'''

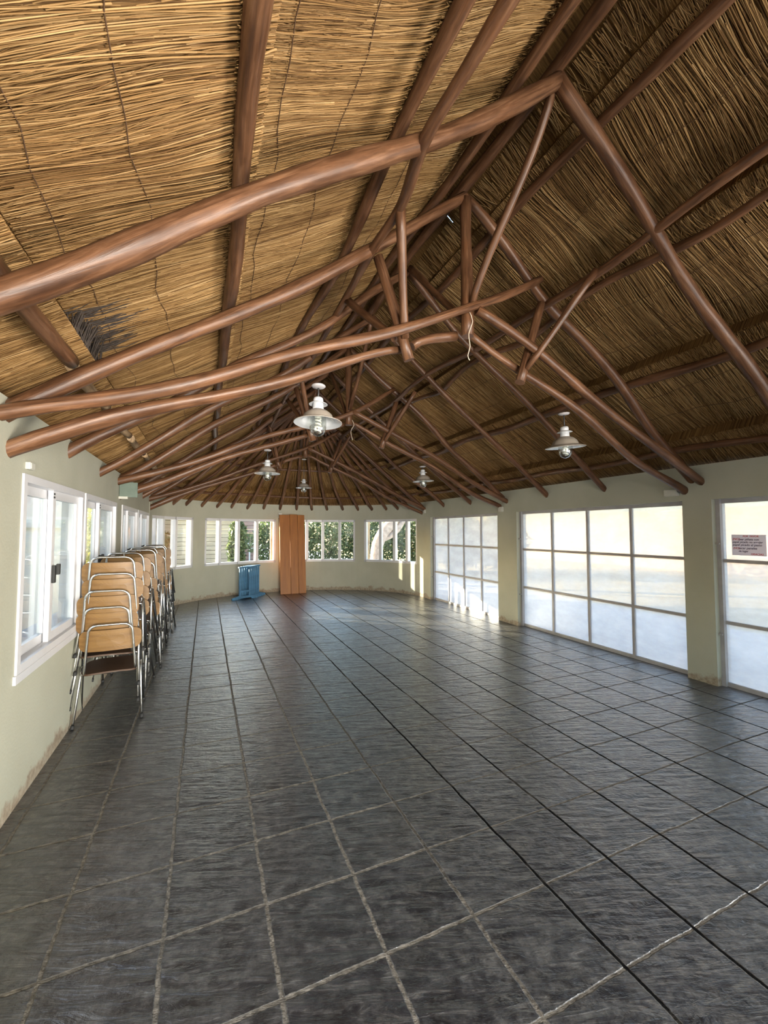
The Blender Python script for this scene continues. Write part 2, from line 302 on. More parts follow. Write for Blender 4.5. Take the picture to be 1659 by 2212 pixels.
# ------------------------------------------------------------------ mesh helpers
class MB:
    def __init__(s): s.v = []; s.f = []; s.uv = []; s.mi = []; s.sm = []
    def add(s, vs, fs, uvs=None, mi=0, smooth=False):
        o = len(s.v); s.v += [tuple(p) for p in vs]
        for k, f in enumerate(fs):
            s.f.append(tuple(i + o for i in f)); s.mi.append(mi); s.sm.append(smooth)
            s.uv.append(uvs[k] if uvs else [(0, 0)] * len(f))
        return s
    def box(s, lo, hi, mat4=None, mi=0, bev=0.0):
        (x0, y0, z0), (x1, y1, z1) = lo, hi
        if bev <= 0:
            vs = [(x0, y0, z0), (x1, y0, z0), (x1, y1, z0), (x0, y1, z0), (x0, y0, z1), (x1, y0, z1), (x1, y1, z1), (x0, y1, z1)]
            fs = [(3, 2, 1, 0), (4, 5, 6, 7), (0, 1, 5, 4), (1, 2, 6, 5), (2, 3, 7, 6), (3, 0, 4, 7)]
        else:
            import bmesh
            bm = bmesh.new(); bmesh.ops.create_cube(bm, size=1.0)
            for v in bm.verts: v.co = Vector(((x0 + x1) / 2 + v.co.x * (x1 - x0), (y0 + y1) / 2 + v.co.y * (y1 - y0), (z0 + z1) / 2 + v.co.z * (z1 - z0)))
            bmesh.ops.bevel(bm, geom=list(bm.edges), offset=bev, segments=2, affect='EDGES', profile=0.6)
            bm.verts.index_update(); vs = [tuple(v.co) for v in bm.verts]; fs = [tuple(v.index for v in f.verts) for f in bm.faces]; bm.free()
        if mat4 is not None: vs = [tuple(mat4 @ Vector(p)) for p in vs]
        return s.add(vs, fs, mi=mi)
    def hexa(s, p, mi=0):     # 8 points: bottom ring then top ring
        return s.add(p, [(3, 2, 1, 0), (4, 5, 6, 7), (0, 1, 5, 4), (1, 2, 6, 5), (2, 3, 7, 6), (3, 0, 4, 7)], mi=mi)
    def bar(s, a, b, w, h, up=(0, 0, 1), mi=0):
        a = Vector(a); b = Vector(b); d = (b - a).normalized(); up = Vector(up)
        sd_ = d.cross(up).normalized(); u2 = sd_.cross(d).normalized()
        ring = lambda c: [c - sd_ * w / 2 - u2 * h / 2, c + sd_ * w / 2 - u2 * h / 2, c + sd_ * w / 2 + u2 * h / 2, c - sd_ * w / 2 + u2 * h / 2]
        A = ring(a); B = ring(b)
        return s.add(A + B, [(3, 2, 1, 0), (4, 5, 6, 7), (0, 1, 5, 4), (1, 2, 6, 5), (2, 3, 7, 6), (3, 0, 4, 7)], mi=mi)
    def tube(s, pts, rad, n=8, closed=False, cap=True, mi=0, wob=0.0, seed=0):
        P = [Vector(p) for p in pts]; L = len(P)
        rr = rad if isinstance(rad, (list, tuple)) else [rad] * L
        rnd = random.Random(seed); ph = [rnd.uniform(0.96 - wob, 1.04 + wob) if wob else 1.0 for _ in range(n)]
        t0 = (P[1] - P[0]).normalized(); ref = Vector((0, 0, 1)) if abs(t0.z) < 0.9 else Vector((1, 0, 0))
        nx = t0.cross(ref).normalized(); vs = []; dist = 0; ds = []
        for i in range(L):
            if closed: t = (P[(i + 1) % L] - P[i - 1])
            else: t = P[min(i + 1, L - 1)] - P[max(i - 1, 0)]
            t.normalize(); nx = (nx - t * nx.dot(t)).normalized(); ny = t.cross(nx)
            if i: dist += (P[i] - P[i - 1]).length
            ds.append(dist)
            for k in range(n):
                a = 2 * PI * k / n; r = rr[i] * ph[k]
                vs.append(P[i] + nx * math.cos(a) * r + ny * math.sin(a) * r)
        fs = []; uvs = []; ro = rnd.uniform(0, 20)
        rm = sum(rr) / L
        for i in range(L if closed else L - 1):
            j = (i + 1) % L
            for k in range(n):
                k2 = (k + 1) % n
                fs.append((i * n + k, i * n + k2, j * n + k2, j * n + k))
                u0 = 2 * PI * rm * k / n + ro; u1 = 2 * PI * rm * (k + 1) / n + ro
                uvs.append([(u0, ds[i] + ro), (u1, ds[i] + ro), (u1, ds[j] + ro), (u0, ds[j] + ro)])
        s.add(vs, fs, uvs, mi, True)
        if cap and not closed:
            o = len(s.v) - len(vs)
            for ring, rev in ((range(n), True), (range((L - 1) * n, L * n), False)):
                f = [o + q for q in ring]
                s.f.append(tuple(reversed(f)) if rev else tuple(f)); s.mi.append(mi); s.sm.append(False)
                s.uv.append([(ro + 0.01 * q, ro) for q in range(n)])
        return s
    def lathe(s, prof, n=32, mi=0, smooth=True):
        vs = []; fs = []
        for r, z in prof:
            for k in range(n):
                a = 2 * PI * k / n; vs.append((r * math.cos(a), r * math.sin(a), z))
        for i in range(len(prof) - 1):
            for k in range(n):
                k2 = (k + 1) % n
                fs.append((i * n + k, i * n + k2, (i + 1) * n + k2, (i + 1) * n + k))
        return s.add(vs, fs, None, mi, smooth)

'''

* Goal *
Set the pictures aside and transcribe the data above exactly.

* Response to this exercise *
The Blender Python script for this scene continues. Write part 2, from line 302 on. More parts follow. Write for Blender 4.5. Take the picture to be 1659 by 2212 pixels.
# ------------------------------------------------------------------ mesh helpers
class MB:
    def __init__(s): s.v = []; s.f = []; s.uv = []; s.mi = []; s.sm = []
    def add(s, vs, fs, uvs=None, mi=0, smooth=False):
        o = len(s.v); s.v += [tuple(p) for p in vs]
        for k, f in enumerate(fs):
            s.f.append(tuple(i + o for i in f)); s.mi.append(mi); s.sm.append(smooth)
            s.uv.append(uvs[k] if uvs else [(0, 0)] * len(f))
        return s
    def box(s, lo, hi, mat4=None, mi=0, bev=0.0):
        (x0, y0, z0), (x1, y1, z1) = lo, hi
        if bev <= 0:
            vs = [(x0, y0, z0), (x1, y0, z0), (x1, y1, z0), (x0, y1, z0), (x0, y0, z1), (x1, y0, z1), (x1, y1, z1), (x0, y1, z1)]
            fs = [(3, 2, 1, 0), (4, 5, 6, 7), (0, 1, 5, 4), (1, 2, 6, 5), (2, 3, 7, 6), (3, 0, 4, 7)]
        else:
            import bmesh
            bm = bmesh.new(); bmesh.ops.create_cube(bm, size=1.0)
            for v in bm.verts: v.co = Vector(((x0 + x1) / 2 + v.co.x * (x1 - x0), (y0 + y1) / 2 + v.co.y * (y1 - y0), (z0 + z1) / 2 + v.co.z * (z1 - z0)))
            bmesh.ops.bevel(bm, geom=list(bm.edges), offset=bev, segments=2, affect='EDGES', profile=0.6)
            bm.verts.index_update(); vs = [tuple(v.co) for v in bm.verts]; fs = [tuple(v.index for v in f.verts) for f in bm.faces]; bm.free()
        if mat4 is not None: vs = [tuple(mat4 @ Vector(p)) for p in vs]
        return s.add(vs, fs, mi=mi)
    def hexa(s, p, mi=0):     # 8 points: bottom ring then top ring
        return s.add(p, [(3, 2, 1, 0), (4, 5, 6, 7), (0, 1, 5, 4), (1, 2, 6, 5), (2, 3, 7, 6), (3, 0, 4, 7)], mi=mi)
    def bar(s, a, b, w, h, up=(0, 0, 1), mi=0):
        a = Vector(a); b = Vector(b); d = (b - a).normalized(); up = Vector(up)
        sd_ = d.cross(up).normalized(); u2 = sd_.cross(d).normalized()
        ring = lambda c: [c - sd_ * w / 2 - u2 * h / 2, c + sd_ * w / 2 - u2 * h / 2, c + sd_ * w / 2 + u2 * h / 2, c - sd_ * w / 2 + u2 * h / 2]
        A = ring(a); B = ring(b)
        return s.add(A + B, [(3, 2, 1, 0), (4, 5, 6, 7), (0, 1, 5, 4), (1, 2, 6, 5), (2, 3, 7, 6), (3, 0, 4, 7)], mi=mi)
    def tube(s, pts, rad, n=8, closed=False, cap=True, mi=0, wob=0.0, seed=0):
        P = [Vector(p) for p in pts]; L = len(P)
        rr = rad if isinstance(rad, (list, tuple)) else [rad] * L
        rnd = random.Random(seed); ph = [rnd.uniform(0.96 - wob, 1.04 + wob) if wob else 1.0 for _ in range(n)]
        t0 = (P[1] - P[0]).normalized(); ref = Vector((0, 0, 1)) if abs(t0.z) < 0.9 else Vector((1, 0, 0))
        nx = t0.cross(ref).normalized(); vs = []; dist = 0; ds = []
        for i in range(L):
            if closed: t = (P[(i + 1) % L] - P[i - 1])
            else: t = P[min(i + 1, L - 1)] - P[max(i - 1, 0)]
            t.normalize(); nx = (nx - t * nx.dot(t)).normalized(); ny = t.cross(nx)
            if i: dist += (P[i] - P[i - 1]).length
            ds.append(dist)
            for k in range(n):
                a = 2 * PI * k / n; r = rr[i] * ph[k]
                vs.append(P[i] + nx * math.cos(a) * r + ny * math.sin(a) * r)
        fs = []; uvs = []; ro = rnd.uniform(0, 20)
        rm = sum(rr) / L
        for i in range(L if closed else L - 1):
            j = (i + 1) % L
            for k in range(n):
                k2 = (k + 1) % n
                fs.append((i * n + k, i * n + k2, j * n + k2, j * n + k))
                u0 = 2 * PI * rm * k / n + ro; u1 = 2 * PI * rm * (k + 1) / n + ro
                uvs.append([(u0, ds[i] + ro), (u1, ds[i] + ro), (u1, ds[j] + ro), (u0, ds[j] + ro)])
        s.add(vs, fs, uvs, mi, True)
        if cap and not closed:
            o = len(s.v) - len(vs)
            for ring, rev in ((range(n), True), (range((L - 1) * n, L * n), False)):
                f = [o + q for q in ring]
                s.f.append(tuple(reversed(f)) if rev else tuple(f)); s.mi.append(mi); s.sm.append(False)
                s.uv.append([(ro + 0.01 * q, ro) for q in range(n)])
        return s
    def lathe(s, prof, n=32, mi=0, smooth=True):
        vs = []; fs = []
        for r, z in prof:
            for k in range(n):
                a = 2 * PI * k / n; vs.append((r * math.cos(a), r * math.sin(a), z))
        for i in range(len(prof) - 1):
            for k in range(n):
                k2 = (k + 1) % n
                fs.append((i * n + k, i * n + k2, (i + 1) * n + k2, (i + 1) * n + k))
        return s.add(vs, fs, None, mi, smooth)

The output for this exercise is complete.